One drink in particular that fits the bill is the Penicillin, a cocktail created in 2005 by Sam Ross of Milk & Honey in New York City, that includes blended Scotch whiskey, Laphroaig 10-year Single Malt Scotch, honey-ginger syrup and lemon juice. Although Milk & Honey shuddered years ago, the Penicillin still pops up on bar menus around the world. And even if it’s not listed, any bartender worth his or her cocktail shaker should know how to make one.

“The Penicillin is a damn good cocktail,” says Simonson, who wrote about the drink last year for its 10th anniversary.

One bartender in particular who’s a modern classic cocktail pioneer, and has about a half-dozen drinks included in the app (such as the Gin Gin Mule and the Old Cuban) is Audrey Saunders. In fact, she was one of the first bartenders to really get the wheels in motion for the cocktail revolution. “Drink work is an extremely creative process for me, and when I created [these signature cocktails] it was at the infancy of the cocktail revival,” says Saunders, who adds that she finds inspiration for her drinks in unlikely places. “It can be a single ingredient, a mood, a flower, a theme, a time of day, an occasion, a season, aroma, art, a food pairing, or a person. It can be almost anything, because this wonderful world of ours is both a palate and a canvas, all at once.”

Don Lee, formerly of PDT in New York City, also finds inspiration when he’s not looking, which happened when he created the Benton’s Old Fashioned in 2007. According to the app, it remains PDT’s most popular drink.Another drink included in the app is Benton’s Old Fashioned, created by Don Lee, formerly of PDT in New York City, in 2007. According to the app, it remains PDT’s most popular drink, and Lee created it at a time when the country was going mad for bacon.

“This was during the time when I was a regular at Momofuku Ssäm Bar and Momofuku Noodle Bar,” Lee says. “I started experimenting with the leftover Benton’s bacon fat that chef David Chang used in his dishes. I wanted to make something new that wasn’t done yet. A drink that reminded people of something they already knew and had a relationship with.”

The result was the porky riff on the classic Old Fashioned that combines bacon fat-washed Four Roses Bourbon with maple syrup and Angostura bitters.

“In my mind, two flavors that play well together are bacon and maple syrup as well as bacon and bourbon,” he says. “Bacon can be both sweet and savory, especially when you’re eating pancakes or waffles and you get maple syrup on the bacon. Pairing bacon with bourbon isn’t revolutionary, I just happened to be the first person to do it and got the attention for it. It just made sense to put the two together. I wanted to make something that would be better than what anyone else would make. ”

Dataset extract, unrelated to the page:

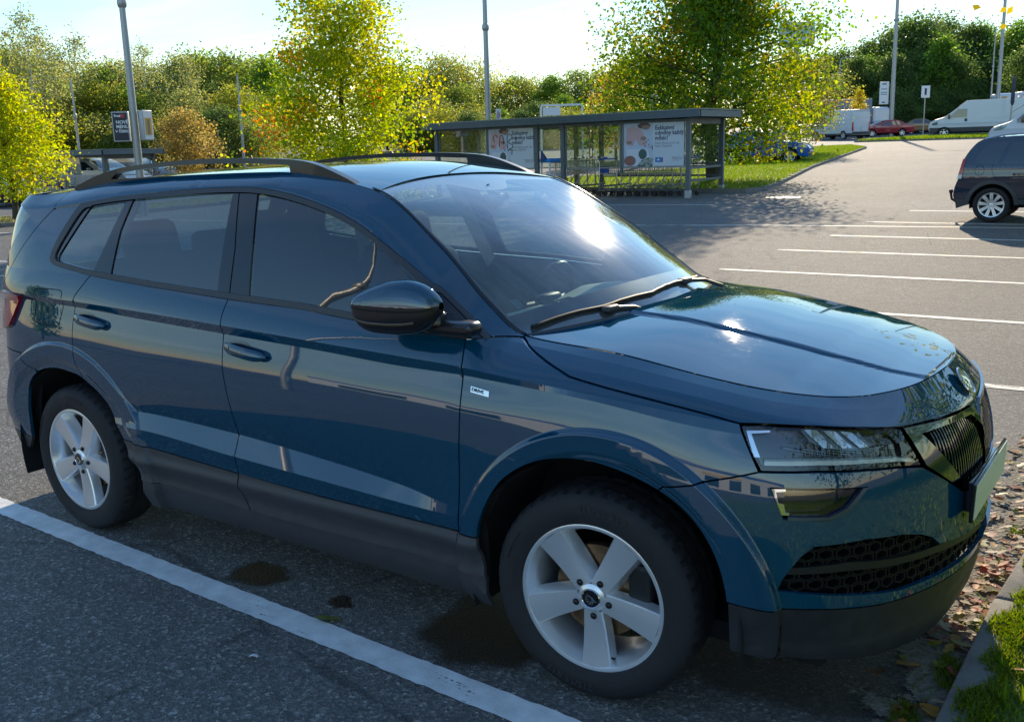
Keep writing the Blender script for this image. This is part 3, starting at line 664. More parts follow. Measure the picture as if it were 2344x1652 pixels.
# head lamps
hl = [(4.617, .908), (4.69, .909), (4.84, .901), (5.00, .884), (5.146, .866), (5.200, .763), (5.10, .779), (4.977, .791), (4.825, .800), (4.676, .800), (4.640, .86)]
for s in (-1, 1):
    m_ = MB(); surf_panel(m_, hl, off=-.055, gap=-.002, ret=0, feat=False, res=.04, sides=[s]); h_ = m_.build('headlight', GLOSSBLK, SUV)
    sd = MB(); d_ = np.array(densify(hl, .03)); A = S_(d_[:, 0], d_[:, 1], -.055); B = S_(d_[:, 0], d_[:, 1], -.002); k3 = np.array([1, s, 1]); n_ = len(A)
    sd.add(np.concatenate([A * k3, B * k3]), [(i, (i + 1) % n_, n_ + (i + 1) % n_, n_ + i) for i in range(n_)]); sd.build('housing_wall', GLOSSBLK, h_)
    dr = MB(); surf_panel(dr, [(4.684, .822), (4.83, .822), (4.98, .812), (5.11, .797), (5.183, .781), (5.186, .772), (5.11, .788), (4.98, .802), (4.83, .811), (4.684, .811)], off=-.008, gap=0, ret=.02, feat=False, res=.02, sides=[s]); dr.build('light_guide', mat('pale_light_guide', (.62, .62, .52), rough=.2, coat=.5), h_)
    cg = MB(); surf_panel(cg, [(4.79, .901), (4.86, .898), (4.93, .890), (4.985, .884), (5.028, .838), (4.95, .834), (4.86, .848), (4.82, .866)], off=-.020, gap=0, ret=.03, feat=False, res=.02, sides=[s]); cg.build('reflector_shelf', mat('lamp_grey_shelf', (.20, .21, .23), rough=.12, metal=.9), h_)
    for q, (ua, ub) in enumerate(((4.800, 4.845), (4.862, 4.905), (4.922, 4.962))):
        le = MB(); surf_panel(le, [(ua, .900 - q * .007), (ub, .894 - q * .007), (ub + .052, .846 - q * .004), (ua + .058, .850 - q * .005)], off=-.014, gap=0, ret=.018, feat=False, res=.015, sides=[s]); le.build('led_lens', CHROME, h_)
    ind = MB(); surf_panel(ind, [(4.63, .895), (4.70, .897), (4.70, .892), (4.645, .888), (4.672, .83), (4.655, .83)], off=-.012, gap=0, ret=.01, feat=False, res=.02, sides=[s]); ind.build('indicator_edge', CHROME, h_)
    for q in range(7):
        rb_ = MB(); a0 = 4.74 + q * .062
        surf_panel(rb_, [(a0, .850 - q * .004), (a0 + .15, .826 - q * .003), (a0 + .15, .8235 - q * .003), (a0, .8475 - q * .004)], off=-.030, gap=0, ret=.012, feat=False, res=.04, sides=[s]); rb_.build('bezel_rib', DCHROME, h_)
    ln_ = MB(); surf_panel(ln_, hl, off=-.001, gap=0, ret=0, feat=False, res=.03, sides=[s]); ln_.build('lens', LENS, h_)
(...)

Another bartender whose cocktail made the cut — and who also had breakfast on his mind — is Salvatore Calabrese, who created the Breakfast Martini in 1997 while working at the Library Bar at the Lanesborough Hotel in London. The drink combines London dry gin, curaçao, lemon juice and a dollop of English orange marmalade, and was the result of a breakfast his wife made for him.

“I normally don’t do breakfast, the only thing I want that early in the morning is espresso,” Calabrese says. “But my wife presented me with a slice of toast with marmalade on top and demanded that I eat it. The bitter orange played with my taste buds and I knew that it would work well with the dry, spicy juniper flavor of gin combined with the sweetness of curaçao and the sharpness of lemon juice.”

Soon enough the Breakfast Martini became popular with bartenders, and customers around the world began ordering it.

“It’s a very drinkable drink and easy to replicate,” he says. “What makes it so iconic and unique is that you’re able to mobilize it anywhere in the world. I’m hoping that people still talk about it 100 years from now.”

And when they do, it will go from being a modern classic to a classic, just like the Negroni and Manhattan did before it.